Healthy Relationships

Compositive Model

Healthy Relationships

Healthy relationships include relationships with parents, siblings, peers, non-parental adults, and other individuals that play a significant role in the lives of young people. 

Family relationships

Research over the years has found that “authoritative parenting” leads to a variety of positive psychosocial outcomes. Authoritative parenting is characterized by warmth, high expectations, and supervision.

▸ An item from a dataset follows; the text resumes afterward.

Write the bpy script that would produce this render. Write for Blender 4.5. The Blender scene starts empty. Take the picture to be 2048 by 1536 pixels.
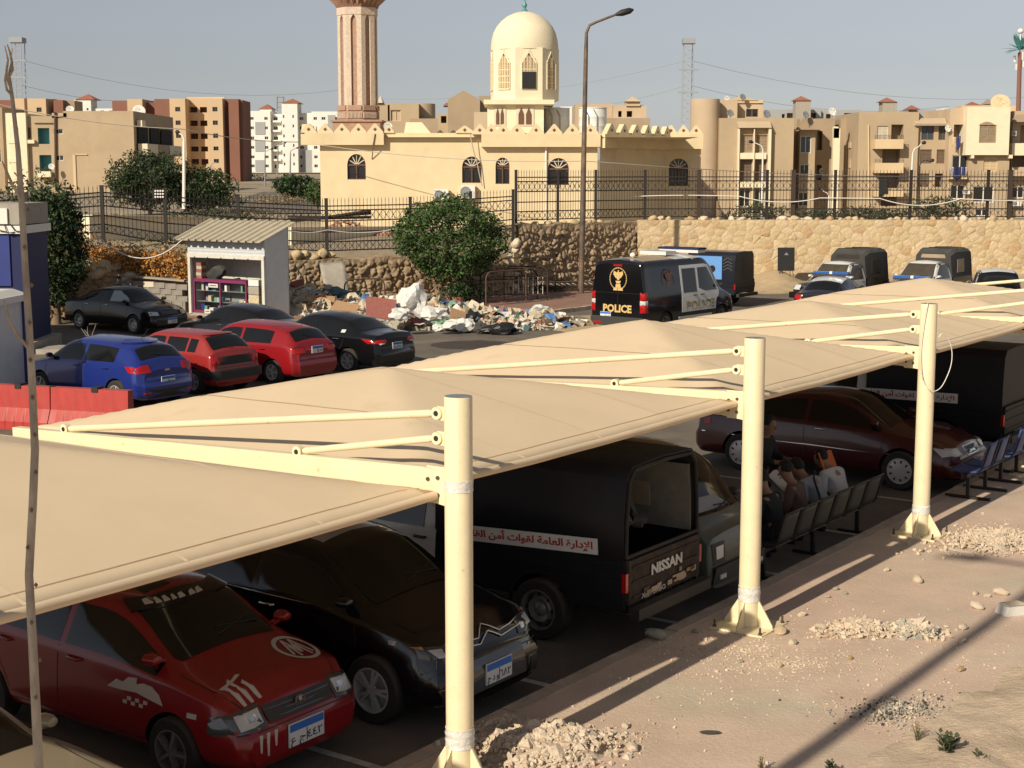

  • A classic 1991 study by Susie Lamborn, a psychology professor at the University of Wisconsin, found that children reared in homes with an authoritative parenting style — in which parents were high in demandingness (“strictness/supervision”) and responsiveness (“acceptance/involvement”) reported better psychological development, psychosocial competence and lower levels of externalizing and internalizing problems.
  • On the other side of the coin, Lamborn found, children who experienced neglectful parenting (i.e., a parenting style characterized by low levels of demandingness and responsiveness) reported lower levels of psychosocial competence and school competence and generally higher levels of psychological problems.
  • Lamborn also found that children with parents who used an authoritarian parenting style (i.e., high in demandingness and low in responsiveness) or an indulgent parenting style (i.e., low in demandingness and high in responsiveness) fared somewhere in between children from authoritative and neglectful homes. 
    • Children who experienced authoritarian parenting generally demonstrated lower levels of school misconduct and drug use compared to their counterparts from indulgent homes. 
    • Children who experienced authoritarian parenting also had higher levels of school competence, but lower levels of social competence.
  • A different study found that parenting styles had a significant influence on substance use and delinquency during adolescence.

Promising practices:

  • The Family Check-Up Model is an intervention program delivered through schools to meet the needs of families. It works to promote positive developmental outcomes and mitigate problematic behavior by providing a variety of services such as a comprehensive family assessment and information about parenting skills.
  • Children who participated in the program demonstrated improvements in self-regulation, which led to increases in school engagement and decreases in depression years later.

Peer and romantic relationships

Friendships during adolescence can have long-lasting impacts on development – both positive and negative.

  • People who experienced peer rejecting during adolescence experienced lower overall life satisfaction in middle adulthood, according to one study.
  • Adolescents who had strong relationships with their mother were less likely to have intense romantic engagements during adolescence, suggesting that such engagements aren’t developmentally appropriate during mid-adolescence.
  • Yet, somewhat paradoxically, the same study found that adolescents who had strong relationships with their mother during childhood tended to have healthier romantic relationships during adolescence. 

Promising practices:

  • Ending Violence is a curriculum that helps adolescents avoid abusive relationships and educates teens about how to end abusive relationships.
  • Research found that participation in Ending Violence was associated with a variety of positive outcomes including increases in knowledge regarding how to seek help.

Mentoring/non-parental adult relationships

The needs of a mentee and the benefits of mentoring relationships vary depending on the previous relationships the mentee has experienced and mentee’s developmental status.

  • Students with “adequate” relationship experiences with adults benefitted more from mentoring than did students with strong or poor relationship experiences, one study found.
  • A meta-analysis of mentoring programs noted that there is a positive effect for youth participating in mentoring programs. 
    • Participants in mentoring programs experienced multiple positive outcomes, including fewer behavior problems and better academic performance.